Le ministre flamand de l’Éducation Ben Weyts (N-VA) a lancé l’idée: sanctionner les parents dont les enfants échouent au test de langue en coupant dans les allocations familiales. CD&V et Open VLD, dans la majorité régionale, s’y sont opposés. Cela ne ferait que restreindre davantage le budget déjà insuffisant des ménages en question, déjà moins aisés que les autres. Dans l’opposition aussi, on grince des dents. Seul Conner Rousseau, président de Vooruit, considère la proposition comme étant “négociable”, car “tous les parents doivent être capables de parler néerlandais”. Et si, à la place, le gouvernement flamand luttait contre l’inégalité des chances?

La solution francophone: un nouveau référentiel

La pédagogue Séverine De Croix reste optimiste. “L’école doit apprendre aux enfants à mieux contrôler leur écriture. Pour cela, il faut stopper l’effet brouillard causé par l’enseignement des règles et de toutes leurs exceptions, nombreuses en langue française, en même temps. On pourrait parfois se contenter de règles qui couvrent 90 % des accords de participes passés des verbes pronominaux.” Bonne nouvelle: le nouveau référentiel des compé­tences de l’ensemble du tronc commun présenté dans le cadre du Pacte pour un enseignement d’excellence va dans cette direction. “Il y a un vrai effort de clarification des notions grammaticales et de planification d’un texte.

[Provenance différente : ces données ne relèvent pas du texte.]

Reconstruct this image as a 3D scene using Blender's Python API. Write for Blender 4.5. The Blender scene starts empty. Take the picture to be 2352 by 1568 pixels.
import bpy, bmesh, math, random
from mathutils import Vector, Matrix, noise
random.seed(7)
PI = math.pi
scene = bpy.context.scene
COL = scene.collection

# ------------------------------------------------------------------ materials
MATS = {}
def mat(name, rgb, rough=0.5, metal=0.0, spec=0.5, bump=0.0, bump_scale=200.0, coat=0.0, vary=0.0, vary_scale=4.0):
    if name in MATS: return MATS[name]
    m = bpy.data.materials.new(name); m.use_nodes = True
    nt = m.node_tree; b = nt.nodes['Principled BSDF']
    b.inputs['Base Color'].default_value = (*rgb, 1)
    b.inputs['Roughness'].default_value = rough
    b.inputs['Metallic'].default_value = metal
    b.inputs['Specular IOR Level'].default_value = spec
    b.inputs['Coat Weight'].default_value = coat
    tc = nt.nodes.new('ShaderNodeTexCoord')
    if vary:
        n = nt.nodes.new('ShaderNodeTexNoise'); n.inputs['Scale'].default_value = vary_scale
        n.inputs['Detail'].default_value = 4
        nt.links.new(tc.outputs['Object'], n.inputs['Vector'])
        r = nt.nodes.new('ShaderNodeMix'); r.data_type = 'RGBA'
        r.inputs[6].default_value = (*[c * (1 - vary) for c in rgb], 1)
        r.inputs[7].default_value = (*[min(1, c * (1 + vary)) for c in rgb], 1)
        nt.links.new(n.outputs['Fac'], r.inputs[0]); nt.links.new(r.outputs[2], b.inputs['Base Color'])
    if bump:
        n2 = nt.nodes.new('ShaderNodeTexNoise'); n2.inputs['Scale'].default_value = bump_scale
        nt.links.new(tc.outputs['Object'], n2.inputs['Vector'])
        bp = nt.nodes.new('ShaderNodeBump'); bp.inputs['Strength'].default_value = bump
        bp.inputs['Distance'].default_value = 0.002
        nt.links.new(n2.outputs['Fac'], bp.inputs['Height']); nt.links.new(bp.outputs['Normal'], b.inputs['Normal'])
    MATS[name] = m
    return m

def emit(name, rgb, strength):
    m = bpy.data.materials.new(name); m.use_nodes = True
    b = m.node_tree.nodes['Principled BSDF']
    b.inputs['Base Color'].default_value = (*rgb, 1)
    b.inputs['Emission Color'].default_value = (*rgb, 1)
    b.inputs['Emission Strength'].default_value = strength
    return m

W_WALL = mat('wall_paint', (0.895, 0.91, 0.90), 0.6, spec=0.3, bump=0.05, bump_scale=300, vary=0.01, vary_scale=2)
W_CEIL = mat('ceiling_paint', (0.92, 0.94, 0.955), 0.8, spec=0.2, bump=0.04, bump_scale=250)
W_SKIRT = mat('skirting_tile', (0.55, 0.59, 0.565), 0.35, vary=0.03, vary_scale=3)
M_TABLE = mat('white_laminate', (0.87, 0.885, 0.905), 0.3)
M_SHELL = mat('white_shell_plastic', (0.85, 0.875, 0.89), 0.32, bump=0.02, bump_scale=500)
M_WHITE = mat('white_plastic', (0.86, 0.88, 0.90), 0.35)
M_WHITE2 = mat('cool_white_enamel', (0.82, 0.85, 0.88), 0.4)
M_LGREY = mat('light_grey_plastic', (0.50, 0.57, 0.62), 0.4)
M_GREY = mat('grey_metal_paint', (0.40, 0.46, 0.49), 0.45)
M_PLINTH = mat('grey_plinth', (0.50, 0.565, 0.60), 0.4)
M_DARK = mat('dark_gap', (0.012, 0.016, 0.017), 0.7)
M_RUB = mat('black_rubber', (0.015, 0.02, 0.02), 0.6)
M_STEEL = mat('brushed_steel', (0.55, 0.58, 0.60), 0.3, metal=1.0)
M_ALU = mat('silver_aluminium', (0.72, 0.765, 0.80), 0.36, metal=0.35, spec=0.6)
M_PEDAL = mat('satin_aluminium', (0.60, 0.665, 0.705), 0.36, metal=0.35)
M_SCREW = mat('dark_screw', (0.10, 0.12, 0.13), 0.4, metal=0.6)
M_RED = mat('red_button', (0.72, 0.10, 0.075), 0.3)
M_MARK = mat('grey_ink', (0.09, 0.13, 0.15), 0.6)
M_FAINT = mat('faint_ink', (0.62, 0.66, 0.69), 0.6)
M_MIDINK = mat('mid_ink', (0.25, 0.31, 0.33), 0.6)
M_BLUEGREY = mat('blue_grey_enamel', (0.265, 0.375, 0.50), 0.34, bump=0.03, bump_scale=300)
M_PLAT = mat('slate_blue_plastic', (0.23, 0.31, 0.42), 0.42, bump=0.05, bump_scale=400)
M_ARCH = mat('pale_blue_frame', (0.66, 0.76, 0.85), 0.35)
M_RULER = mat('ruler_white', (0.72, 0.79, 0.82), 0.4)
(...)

La richesse du multilinguisme

Les difficultés des Belges dans leur langue maternelle cachent une richesse: le multilinguisme. “On peut voir le déficit, c’est-à-dire le manque de maîtrise d’une langue. On peut aussi en voir le bénéfice. De nombreux Belges vivent dans des familles ou des environnements multilingues. Que ce soit le français, le néerlandais ou l’allemand, ainsi que d’autres langues maternelles qu’ils parlent à la maison. Cela peut causer des difficultés, mais c’est aussi une richesse immense, une vision du monde plurielle”, appuie Séverine De Croix. Or 78,5 % des résidents belges nés à l’étranger ont une connaissance intermédiaire, avancée ou niveau “langue maternelle” du français, du néerlandais ou de l’allemand, selon Statbel.